The report says global fiber production rose from about 125 million tonnes in 2023 to 132 million tonnes in 2024. Polyester represented 59% of total fiber output, and Textile Exchange reported that 88% of polyester was fossil-based. Recycled polyester volume increased, but its market share slipped to 12%.

What The Report Says

Textile Exchange published the report on September 18, 2025. It covers fibers used across apparel, home textiles, footwear, and other applications. The organization says less than 1% of the global fiber market came from pre- and post-consumer recycled textiles, while most recycled polyester was still made from plastic bottles.

The report also recorded progress in certified sources: 34% of global cotton production came from certified sources, and two-thirds of manmade cellulosic fibers were produced using certified or controlled feedstock. These figures describe the global market; they do not prove that a particular curtain fabric or supplier is certified.

Why This Matters For Curtain Buyers

Polyester remains central to blackout curtains, sheers, outdoor curtains, linings, and many private-label curtain programs because it offers stable production, color options, and practical performance. The market data does not mean buyers must avoid polyester. It means recycled, certified, or lower-impact claims need a traceable evidence route.

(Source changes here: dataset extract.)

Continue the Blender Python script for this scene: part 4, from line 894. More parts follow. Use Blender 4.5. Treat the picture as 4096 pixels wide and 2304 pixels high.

When comparing private-label curtain manufacturing, buyers should distinguish the approved fabric composition from the marketing wording printed on labels, packaging, or online listings. A supplier sample, fiber-content declaration, certificate, transaction document, and bulk lot should refer to the same material route.

Procurement Impact

Buyer Action Checklist

  1. Request fiber composition and fabric construction for each sampled option.
  2. Ask which claims can be supported by current documentation.
  3. Verify certificate ownership, scope, validity, and transaction requirements.
  4. Approve label and packaging wording only after the evidence route is clear.
  5. Keep the approved material record with the sample and bulk-order specification.

BEYOND-CURTAIN View

The practical sourcing goal is consistency. A buyer should be able to connect the physical swatch, finished curtain sample, specification sheet, label wording, packaging artwork, and repeat-order fabric code. This is more useful than adding a broad sustainability phrase that cannot be checked.

Sources

Source checked June 19, 2026. The percentages above describe global fiber production and do not establish the composition or certification of any individual BEYOND-CURTAIN product.